Yusuf mencontohkan bagaimana di sektor manufaktur, AS dapat menekan Indonesia untuk menghapus kewajiban penggunaan komponen lokal. Hal ini akan mempermudah produk AS masuk ke pasar domestik. "Jika pemerintah menuruti permintaan itu, investasi asing mungkin meningkat, tetapi industri lokal akan tertekan dan kehilangan daya saing," jelas Yusuf.

Ia juga menekankan pentingnya kajian dampak yang komprehensif sebelum melakukan perubahan regulasi. Semua pemangku kepentingan harus dilibatkan dalam proses ini.
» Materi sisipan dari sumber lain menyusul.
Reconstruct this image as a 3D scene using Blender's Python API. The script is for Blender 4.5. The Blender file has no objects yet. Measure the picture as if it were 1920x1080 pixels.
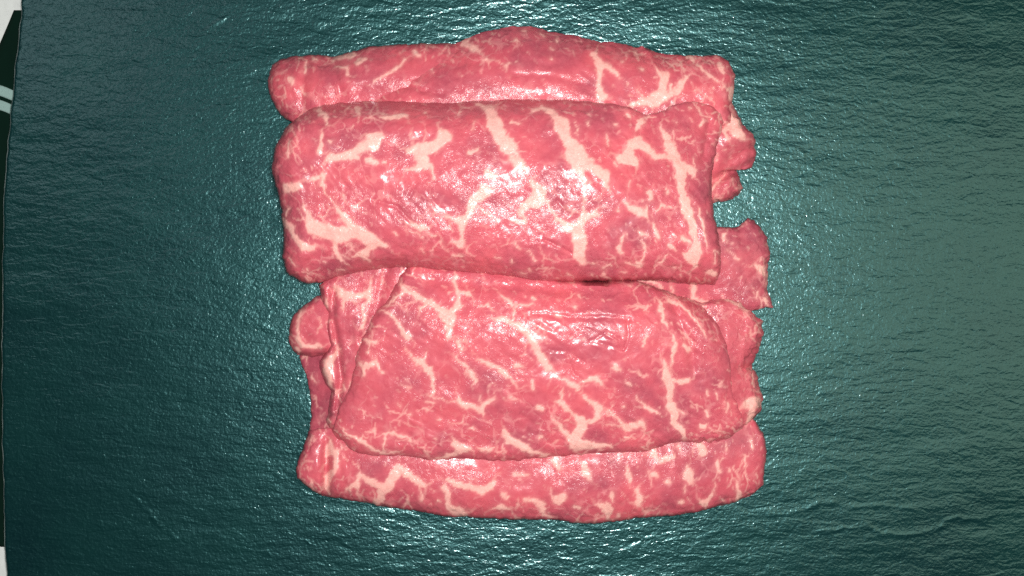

Selain itu, perubahan regulasi harus didasarkan pada prinsip timbal balik yang adil.

Yusuf mengingatkan agar sektor-sektor vital seperti energi, pangan, dan sumber daya alam tidak terdampak oleh deregulasi. Ia juga menyarankan adanya mekanisme pengawasan yang transparan dan partisipatif dalam setiap proses negosiasi dan perubahan regulasi.

"Langkah ini penting agar deregulasi tidak menjadi bentuk ketundukan Indonesia terhadap tekanan asing, melainkan keputusan strategis yang berpihak pada kepentingan jangka panjang Indonesia," tegasnya.

Sebelumnya, Menteri Keuangan Sri Mulyani Indrawati menyatakan bahwa pemerintah membuka peluang untuk menghapus atau memodifikasi aturan demi menegosiasikan penurunan tarif resiprokal dengan AS. Terutama aturan yang dinilai menghambat sektor usaha.

"Kami akan melihat apakah regulasi ini perlu dihapus atau dimodifikasi untuk mendukung bisnis di Indonesia. Seperti yang disampaikan Presiden Prabowo, deregulasi ini untuk mengurangi beban dan hambatan bagi sektor swasta," ujar Sri Mulyani.

Dengan demikian, pemerintah perlu mempertimbangkan secara matang setiap langkah deregulasi yang akan diambil. Tujuannya agar tidak mengorbankan kepentingan nasional jangka panjang demi mencapai kesepakatan tarif dengan AS. Keterlibatan seluruh pemangku kepentingan dan pengawasan yang transparan menjadi kunci untuk memastikan bahwa deregulasi benar-benar bermanfaat bagi Indonesia.